Almanya’nın eski başbakanı Schröder’in kardeşinin devletten aldığı sosyal yardımla geçindiği bilinmektedir. Bizde devletin en tepesinden en alttaki bir genel müdüre kadar, Ülgener’in tesbit ettiği gibi, kim devlete yanaşıyorsa, bırakın kendini, yedi sülâlesini abad ediyor. Bunun dinlisi, dinsizi yok. Artık bal tutan parmağını yalamıyor; bal yiyor. Kamu malını yiyor. Gözünü kırpmadan, vicdanı sızlamadan yiyor. Çünkü vicdanı yok, vicdanı kör. İtikadı var, ibadeti var, ama imanı yok; imanı olmadığı için de ahlâkı yok. İtikadı ve ibadeti, imansızlığını ve ahlâksızlığını örtüyor.

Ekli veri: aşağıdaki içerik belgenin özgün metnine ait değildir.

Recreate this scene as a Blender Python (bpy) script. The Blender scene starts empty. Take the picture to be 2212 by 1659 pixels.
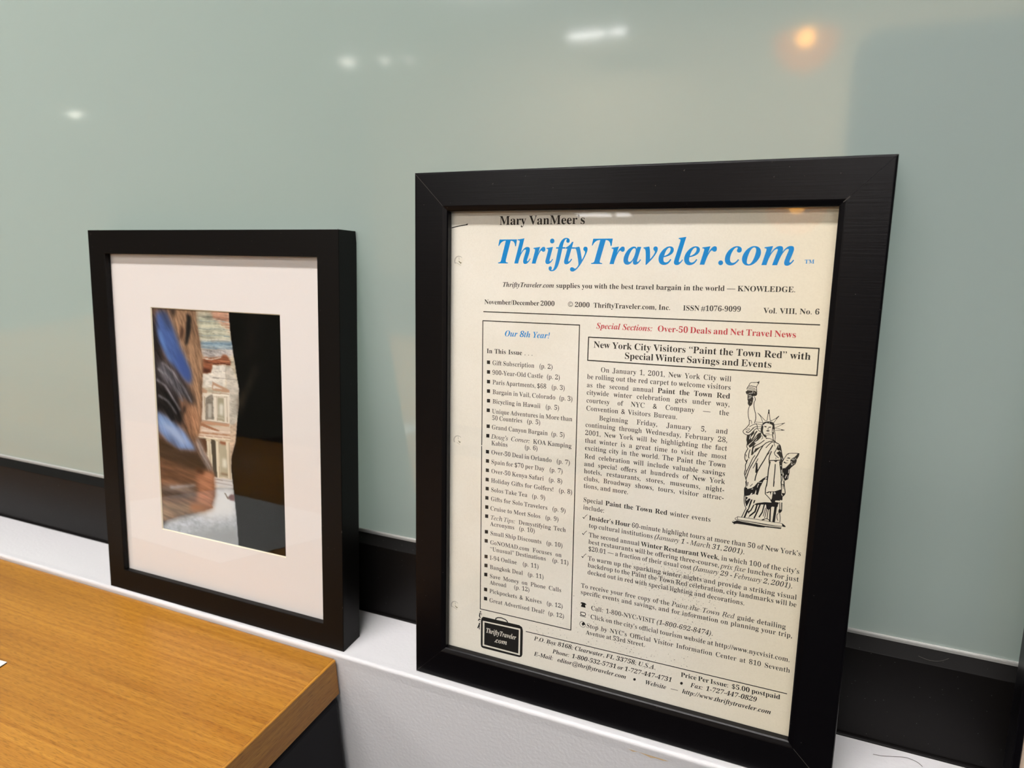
import bpy, bmesh, math, random
import numpy as np
from mathutils import Vector, Matrix, noise as mnoise

random.seed(7)
SC = bpy.context.scene
COL = SC.collection

# ------------------------------------------------------------------ camera
cam_d = bpy.data.cameras.new('camera')
cam = bpy.data.objects.new('camera', cam_d)
COL.objects.link(cam)
cam.location = (0.19496, -0.37883, 0.30607)
cam.rotation_euler = (1.28891, 0.0307, 0.41967)
cam_d.sensor_fit = 'HORIZONTAL'
cam_d.sensor_width = 36.0
cam_d.lens = 36.0 * 1509.68 / 2212.0
cam_d.clip_start = 0.01
cam_d.clip_end = 60
cam_d.dof.use_dof = True
cam_d.dof.focus_distance = 0.385
cam_d.dof.aperture_fstop = 12.0
SC.camera = cam

# ------------------------------------------------------------------ world, exposure
SC.view_settings.view_transform = 'Standard'
SC.view_settings.look = 'None'
SC.view_settings.exposure = -0.48
SC.view_settings.gamma = 1.0
SC.view_settings.use_curve_mapping = False
world = bpy.data.worlds.new('world')
SC.world = world
world.use_nodes = True
world.node_tree.nodes['Background'].inputs[0].default_value = (0.9, 0.95, 1.0, 1)
world.node_tree.nodes['Background'].inputs[1].default_value = 0.05

# strength (W/m2-like emission) of the lamps, used by their builders below
KEY_GLOW = 112.0        # ceiling light right above the ledge
ROW_GLOW = 22.0         # nearer row of ceiling lights; scaled up for the added farther row
STRIP_GLOW = 18.0
BACK_GLOW = 80.0       # added unseen light behind the frosted glass, brightens its left side

# ------------------------------------------------------------------ measures (metres)
LEDGE_D = 0.0598       # depth of the white ledge in front of the glass
SILL_D = 0.0093        # how far the black sill stands out
SILL_H = 0.0568
SILL_RISE = 0.0053
FLOOR_Z = -0.76
CEIL_Z = 2.0
RX0, RX1, RY0 = -5.0, 6.0, -7.0


def frame_axes(x, y, tilt, yaw):
    """local x = width, local y = up along the leaning frame, local z = towards the viewer"""
    u = Vector((math.cos(yaw), math.sin(yaw), 0))
    back = Vector((-math.sin(yaw), math.cos(yaw), 0))
    v = back * math.sin(tilt) + Vector((0, 0, 1)) * math.cos(tilt)
    n = -(back * math.cos(tilt) - Vector((0, 0, 1)) * math.sin(tilt))
    m = Matrix.Identity(4)
    for i, a in enumerate((u, v, n)):
        for r in range(3):
            m[r][i] = a[r]
    m.translation = Vector((x, y, 0.0))
    return m


# ------------------------------------------------------------------ materials
def lin(c):
    return tuple(((x / 255) / 12.92 if x / 255 <= 0.04045 else ((x / 255 + 0.055) / 1.055) ** 2.4) for x in c)


def mat(name, rgb, rough=0.5, spec=0.5, metal=0.0, ior=None):
    m = bpy.data.materials.new(name)
    m.use_nodes = True
    b = m.node_tree.nodes['Principled BSDF']
    b.inputs['Base Color'].default_value = (*rgb, 1)
    b.inputs['Roughness'].default_value = rough
    b.inputs['Specular IOR Level'].default_value = spec
    b.inputs['Metallic'].default_value = metal
    if ior:
        b.inputs['IOR'].default_value = ior
    return m


def N(m, kind, **kw):
    n = m.node_tree.nodes.new(kind)
    for k, v in kw.items():
        if k in n.inputs:
            n.inputs[k].default_value = v
        else:
            setattr(n, k, v)
    return n


def LK(m, a, b):
    m.node_tree.links.new(a, b)


def bsdf(m):
    return m.node_tree.nodes['Principled BSDF']


def obj_coord(m, scale=(1, 1, 1), rot=(0, 0, 0)):
    t = N(m, 'ShaderNodeTexCoord')
    mp = N(m, 'ShaderNodeMapping')
    mp.inputs['Scale'].default_value = scale
    mp.inputs['Rotation'].default_value = rot
    LK(m, t.outputs['Object'], mp.inputs['Vector'])
    return mp.outputs['Vector']


def add_noise_colour(m, vec, scale, c0, c1, lo=0.35, hi=0.65, detail=5):
    n = N(m, 'ShaderNodeTexNoise', Scale=scale, Detail=detail)
    LK(m, vec, n.inputs['Vector'])
    r = N(m, 'ShaderNodeValToRGB')
    r.color_ramp.elements[0].position = lo
    r.color_ramp.elements[1].position = hi
    r.color_ramp.elements[0].color = (*c0, 1)
    r.color_ramp.elements[1].color = (*c1, 1)
    LK(m, n.outputs['Fac'], r.inputs['Fac'])
    return r.outputs['Color'], n


def add_bump(m, vec, scale, strength, dist=0.001, detail=4):
    n = N(m, 'ShaderNodeTexNoise', Scale=scale, Detail=detail)
    LK(m, vec, n.inputs['Vector'])
    b = N(m, 'ShaderNodeBump', Strength=strength, Distance=dist)
    LK(m, n.outputs['Fac'], b.inputs['Height'])
    LK(m, b.outputs['Normal'], bsdf(m).inputs['Normal'])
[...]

Tıpkı Amerikan halkı gibi. Hz. İsa’ya olan yabancılaşmış inançlarının her şeyi örttüğü gibi. Örtünme muhafazakârlığın “göstergesi” ise, kendini “moda” olarak ifade etmesi, hafıza/kültür ile modernliği egemenlerin dili olan “İngilizce” üzerinden mezcediyor: “Setrms” ve “Stare”; iki giyim – markası ismi. Yani “tesettür” kökünden alınma, ama bildiğiniz gibi değil, modern. “Tekbir” ama, “Allahu ekber” değil; moda, gösteriş, manken, para: pragmatizmin Turkish versiyonları. Alış-verişte, eğlencede ve yeme-içmede “Center”, binekte “Cip”, binada “Tower” Amerikan ve Anadolu’nun sonradan görme, içi boş, ihtişam-şaşaa-debdebe aşkının ifadesi olan muhafazakârlığı birleştiriyor. Türk muhafazakârlığının iş adamı/rol modeli, örneği Erol Yarar, Ebu Hanife’nin Emevi zulmüne karşı direnişini ve hapiste ölümünü atlayarak, ancak Bağdat’taki evini örnek alabiliyor. Sonuç olarak Amerikalılar “dinlerini oyun ve eğlenceye (pragmatizm) dönüştürmekle” (6/70); Türkler de “inandık” deyip, denenmeden (dinden) kurtulduklarını sanmaları (29/2) ile, “dünya hayatı ile aldatılma” (6/70) ortak paydasında, “muhafazakârlıkta” birleşmektedirler.

Kaynakça

Fromm, Erich. 1990. Sahip Olmak Ya da Olmak. Çev. A. Arıtan. İstanbul: Arıtan Yayınvevi.

Cansever, Turgut. 2002. Kubbeyi Yere Koymamak. İstanbul: İz Yayıncılık.

Ülgener, F. Sabri. 1981. İktisadi Çözülmenin Ahlâk ve Zihniyet Dünyası. İstanbul: Der Yayınları.